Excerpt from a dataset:
— START —
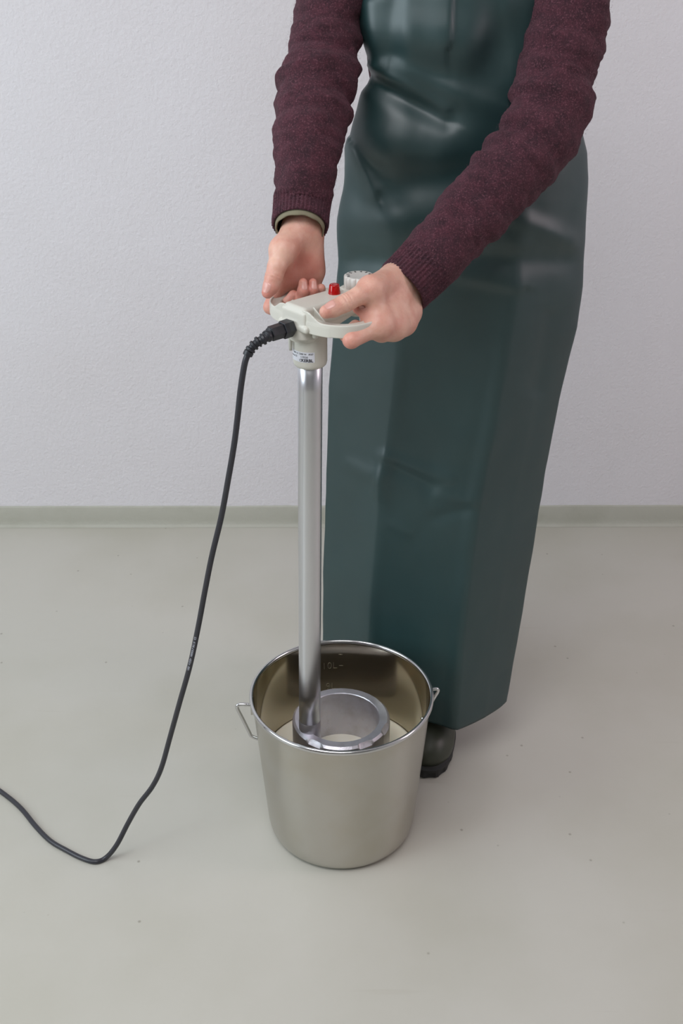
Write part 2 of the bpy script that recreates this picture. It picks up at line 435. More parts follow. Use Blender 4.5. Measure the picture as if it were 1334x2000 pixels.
# knob platform at the rear
plat = np.maximum(np.sqrt((X[..., 0] - .0915) ** 2 + X[..., 1] ** 2) - .0235, np.abs(X[..., 2] - .926) - .0175)
sd = smin(sd, plat, .003)
me = nets(sd, np.array((-.046, -.034, .878)), h)
Ml = Matrix(((U[0], V_[0], 0, O[0]), (U[1], V_[1], 0, O[1]), (0, 0, 1, 0), (0, 0, 0, 1)))
me.transform(Ml)
if Ml.determinant() < 0: me.flip_normals()
part('housing', me, M_plas, heater)
# grips: D-shaped hoops either side of the housing, one distance field cut in two
CU_, AU, AV = .034, .0620, .0880
h = .0009
lo3 = (-.036, 0, ZH - .020); X = lattice(lo3, (.104, .094, ZT + .004), h)
uu = X[..., 0]; vv = X[..., 1]; zz = X[..., 2]
pu = np.abs((uu - CU_) / AU); pv = np.abs(vv / AV)
k_ = (pu ** 2.6 + pv ** 2.6) ** (1 / 2.6)
gr = np.sqrt((pu ** 1.6 / AU) ** 2 + (pv ** 1.6 / AV) ** 2) / np.maximum(k_, 1e-3) ** 1.6
E_ = (k_ - 1) / np.maximum(gr, 4.0)                      # ~distance outside the outline
fr_ = np.clip(1 - (uu + .006) / .012, 0, 1)               # front part
ris = np.clip((.050 - vv) / .026, 0, 1); ris = ris * ris * (3 - 2 * ris)
tz = ZH + (ZT - .0035 - ZH) * ris * fr_                   # top of the rim climbs to the housing at the front
wid = .0165
plate = np.maximum(np.maximum(E_, -(E_ + wid)), np.maximum(zz - (ZH - .0012), (ZH - .0160) - zz))
lipo = np.maximum(np.maximum(E_, -(E_ + .0026)), np.maximum(zz - (tz + .0012), (ZH - .0160) - zz))
# floor of the web next to the housing at the front
web = np.maximum(np.maximum(np.maximum(uu + .012, E_), vv - .060), np.maximum(zz - (ZH - .004), (ZH - .0165) - zz))
web2 = np.maximum(np.maximum(-(uu - .082), E_), np.maximum(vv - .055, np.maximum(zz - (ZH - .0015), (ZH - .0165) - zz)))
sz = ZT - .001 - (ZT - ZH + .001) * np.clip((vv - .022) / .024, 0, 1)
strut = np.maximum(np.maximum(np.abs(uu + .0105) - .0013, vv - .058), np.maximum(zz - sz, (ZH - .0165) - zz))
gsd = smin(plate, lipo, .0012); gsd = smin(gsd, web, .0015); gsd = smin(gsd, web2, .002); gsd = smin(gsd, strut, .0008)
gsd = np.maximum(gsd, .015 - vv)
gme = nets(gsd, np.array(lo3), h)
for side in (1, -1):
    me = gme.copy()
    Mg = Ml @ Matrix.Diagonal((1, side, 1, 1))
    me.transform(Mg)
    if Mg.determinant() < 0: me.flip_normals()
    bm = bmesh.new(); bm.from_mesh(me)
    bmesh.ops.smooth_vert(bm, verts=bm.verts, factor=.5, use_axis_x=True, use_axis_y=True, use_axis_z=True); bm.to_mesh(me); bm.free()
    g = part('hand_grip', me, M_plas, heater)
    for u_, w_ in ((-.014, .0270), (.070, .030)):
        c = dv(u_, side * w_, 0)
        part('screw_boss', lathe([(0, .9025), (.0036, .903), (.0042, .905), (.0046, .917)], (c[0], c[1]), 24), M_plas, g)
# drain spout under the gland
c = dv(-.026, -.010, 0); part('drain_pin', lathe([(0, .878), (.0022, .8785), (.0030, .892), (.0034, .905)], (c[0], c[1]), 20), M_plas, heater)
# dial knob
kc = at(701.5, 541, z=.958); kn = []; nseg = 14 * 12
prof = [(.0, .9425), (.0195, .9425), (.0215, .9445), (.0215, .9585), (.0205, .9605), (.0190, .9612), (.0165, .9606), (0, .9604)]
v = []
for r, z in prof:
    for k in range(nseg):
        t = 2 * PI * k / nseg; sc_ = abs(math.sin(7 * t)) ** .7
        amp = .0019 if r > .0192 else .0004 * (r > .01)
        rr = r - amp * (1 - sc_) if r > 0 else 0
        v.append((kc[0] + rr * math.cos(t), kc[1] + rr * math.sin(t), z))
dome = mesh(v, [(a, d, c_, b) for a, b, c_, d in grid_faces(len(prof), nseg, False, True)])
kb = part('dial_knob', dome, M_knob, heater); autosmooth(kb, 50)
for i, s in enumerate('0123456789'):
    a = math.radians(200 - i * 30)
    tm = text_mesh(s, .0058, .0001, .0002)
    tm.transform(Matrix.Translation((kc[0] + .0155 * math.cos(a), kc[1] + .0155 * math.sin(a), .9610)) @ Matrix.Rotation(a - PI / 2, 4, 'Z'))
    part('numeral', tm, M_print, kb, smooth=False)
tm = lathe([(.0120, .9606), (.0123, .9609), (.0128, .9609), (.0131, .9606)], (kc[0], kc[1]), 64)
# lamp
lc = at(653, 573, z=ZT)
part('indicator_lamp', lathe([(.0086, ZT - .002), (.0084, ZT + .001), (.0068, ZT + .0118), (.0060, ZT + .0130), (.003, ZT + .0122), (0, ZT + .0120)], (lc[0], lc[1]), 40), M_red, heater)
# type label, wrapped on the collar
a0 = -PI / 2 - .52; lab = []
R_ = .02395; n = 30; arc = 1.62
for i in range(n):
    t = a0 - arc / 2 + arc * i / (n - 1)
    for z in (.8652, .8798): lab.append((TOPX + R_ * math.cos(t), TOPY + R_ * math.sin(t), z))
lb = part('type_label', mesh(lab, grid_faces(n, 2)), M_label, heater)
for s, sz, x, z, bo in (('KERBL', .0058, .0094, 0.8679, .00022), ('119320', .0036, .0052, 0.8726, .00005), ('2300 W   IPX7', .0033, .0078, 0.8769, .00004),
                        ('230V AC', .0028, -.0085, 0.8769, 0), ('Germany', .0024, -.0150, 0.8723, 0), ('CE', .0036, -.0080, 0.8726, 0)):
    part('printed_line', wrap(text_mesh(s, sz, bo, .00006), (TOPX, TOPY), R_ + .00012, a0 + x / R_ - .02, z), M_print, lb, smooth=False)
# small emblem before the name: an open six-sided ring, and a rule
em = []
for k in range(7):
    t = PI / 6 + k * PI / 3
    for r in (.0013, .0021): em.append((r * math.cos(t), r * math.sin(t), 0))
part('printed_emblem', wrap(mesh(em, grid_faces(7, 2)[:5]), (TOPX, TOPY), R_ + .0002, a0 - .02 + .0002 / R_, 0.8679), M_print, lb, smooth=False)
ul = [(-.0165, -.0003, 0), (-.003, -.0003, 0), (-.003, .0002, 0), (-.0165, .0002, 0)]
part('printed_line', wrap(mesh(ul, [(0, 1, 2, 3)]), (TOPX, TOPY), R_ + .00015, a0, 0.8683), M_print, lb, smooth=False)

# gland + strain relief + cable
GY = 1.452
g0 = at(566, 640, Y=1.464); g1 = at(536, 652, Y=1.445)
gd = (g1 - g0) / np.linalg.norm(g1 - g0)
gl = np.array([at(555.5, 643.5, Y=1.456), at(527, 652.5, Y=1.440)])
d = gl[1] - gl[0]; L = np.linalg.norm(d); d /= L
nut = tube([g0, gl[0] - d * .001, gl[0] + d * .004, gl[0] + d * .0045], [.0125, .0125, .0125, .0115], 6)
bod = tube([gl[0] + d * .0045, gl[0] + d * .006, gl[0] + d * (L - .001), gl[0] + d * L], [.0098, .0106, .0104, .0092], 6)
gg = part('cable_gland', join(nut, bod), M_blk, heater, smooth=False)
SP = catmull([gl[1] - d * .004, gl[1], at(518, 660, Y=1.433), at(504, 668, Y=1.430), at(493, 678, Y=1.428), at(485, 690, Y=1.426), at(480, 704, Y=1.425)], 14)
Ls = np.concatenate([[0], np.cumsum(np.linalg.norm(np.diff(SP, axis=0), axis=1))])
idx = np.searchsorted(Ls, np.linspace(0, Ls[-1] * .86, 150)).clip(0, len(SP) - 1)
SPi = np.stack([np.interp(np.linspace(0, Ls[-1] * .86, 150), Ls, SP[:, k]) for k in range(3)], 1)
s = np.linspace(0, 1, 150)
ridge = np.clip(np.sin(s * 2 * PI * 6.5 - .6) * 2.2, -1, 1)
rad = .0062 - .0014 * s + .0026 * (1 - .35 * s) * (ridge * .5 + .5)
rad[s > .88] = .0066
rl = part('strain_relief', tube(SPi, rad, 24), M_blk, heater); autosmooth(rl, 45)
cp = [at(486, 688, Y=1.426), at(478, 710, Y=1.425), at(470, 760, Y=1.425), at(464, 815, Y=1.425), at(457, 870, Y=1.425), at(445, 940, Y=1.427), at(432, 1010, Y=1.43), at(414, 1085, Y=1.43),
      at(401, 1150, Y=1.43), at(387, 1225, Y=1.43), at(371, 1300, Y=1.43), at(350, 1375, Y=1.43), at(332, 1440, Y=1.43), at(315, 1500, Y=1.428), at(297, 1537, Y=1.427),
      at(272, 1570, Y=1.425), at(250, 1608, Y=1.423), at(228, 1650, Y=1.414)]
cp += [at(207, 1675, z=.0060), at(186, 1683, z=.0043), at(160, 1676, z=.0043), at(130, 1661, z=.0043), at(98, 1642, z=.0043), at(70, 1614, z=.0043), at(43, 1581, z=.0043), at(15, 1556, z=.0043), at(-20, 1533, z=.0043), at(-90, 1500, z=.0043), at(-220, 1470, z=.0043), at(-420, 1440, z=.0043)]
CC = catmull(cp, 12)
cb = part('power_cable', tube(CC, .0042, 18), M_cable, heater)
# printing along the cable
pxs, pys = pix(CC)
i0 = int(np.argmin(abs(pys[:220] - 1195))); i1 = int(np.argmin(abs(pys[:220] - 1305)))
random.seed(8)
seg_c = CC[i0:i1 + 1]; Lc = np.concatenate([[0], np.cumsum(np.linalg.norm(np.diff(seg_c, axis=0), axis=1))])
tm = text_mesh('USE  <VDE>  H05RR-F 3G1.0   CE', .0042, .0001, .00008, 'LEFT')
Tn, Nn, Bn = frames(seg_c)
for vtx in tm.vertices:
    x, y, z = vtx.co
    sL = Lc[-1] - min(max(x * 1.05, 0), Lc[-1]); k = min(int(np.searchsorted(Lc, sL)), len(seg_c) - 1)
    c = np.array([np.interp(sL, Lc, seg_c[:, q]) for q in range(3)])
    tocam = np.array([0, 0, CAMH]) - c; t = Tn[k]; tocam -= t * (tocam @ t); tocam /= np.linalg.norm(tocam)
    side = np.cross(tocam, t); phi = y / .0042 + .25
    vtx.co = c + (tocam * math.cos(phi) - side * -math.sin(phi) * -1) * (.00428 + z)
part('cable_print', tm, M_cprint, cb, smooth=False)

# ================================================================ PERSON
person = empty('person', 'person in green apron and maroon sweater holding the milk heater', 'person', (.17, 1.80, 0))

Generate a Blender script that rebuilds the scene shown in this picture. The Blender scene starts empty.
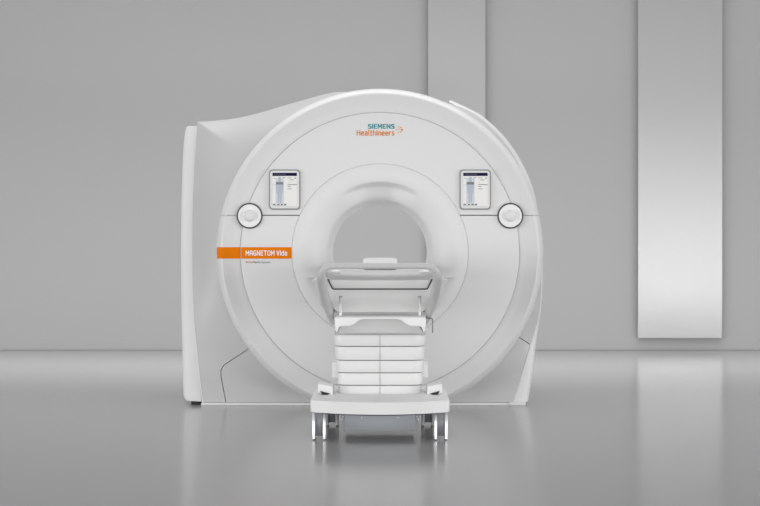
— END —
- _Given task_: Whenever "picture" turns up in a line, pick that line out.

- _Answer to the problem_:
Write part 2 of the bpy script that recreates this picture. It picks up at line 435. More parts follow. Use Blender 4.5. Measure the picture as if it were 1334x2000 pixels.
Generate a Blender script that rebuilds the scene shown in this picture. The Blender scene starts empty.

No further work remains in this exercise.